The country, not the war



I went to Vietnam for a couple of days with my Cambodian family. We first traveled to Ho Chi Minh city by bus, and stayed there for two days. Then we went to Dalat, a sleepy little mountain town in the middle of the country, and stayed for three days. It was all and all a wonderful trip, and made me realize how little I really do know about Vietnam.

Like most
Americans I am sure, my knowledge of Vietnam is limited to a very short span of time in their history where it crosses over with that of my own country. and I am sure what I have learned has been very slanted, and that my misconceptions of the people and the country run deep without me giving much thought to them at all. And now that I have spent a couple days there, I don’t feel like I am much more enlightened on the subject, but I do feel that I have once again been humbled by the limits of my education.

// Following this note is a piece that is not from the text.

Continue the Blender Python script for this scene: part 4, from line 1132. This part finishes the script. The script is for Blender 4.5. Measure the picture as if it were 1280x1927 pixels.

Traveling with my family was very interesting as well, as I would not have traveled in as high style if I had not been with them, staying in nice hotels and going on tours as opposed to the 5 dollar guesthouses and fumbling my way through places with pockets full of free maps as I would generally do as a single traveler. But we did get to go on a really great tour of dalat, which involved traveling through the mountains, waterfalls, art galleries, trying some crazy foods including worms, crickets, and snake wine, and a really interesting silk factory. I have seen silk farmed, spun, and woven in Cambodia, but all done by hand, and seeing a factory where it was produced was quite fascinating.
Resentment between Cambodians and Vietnamese runs deep, and with my family I saw both sides of this, through the comments made by them about Vietnamese people, as well as some of the things that were said to them by Vietnamese people there. And the two cultures are so different. It’s amazing that it’s so easy for westerners to group all of these disparate cultures of “Southeast Asia” as one, which is probably just as offensive as referring to all of the nations of Africa as being the same.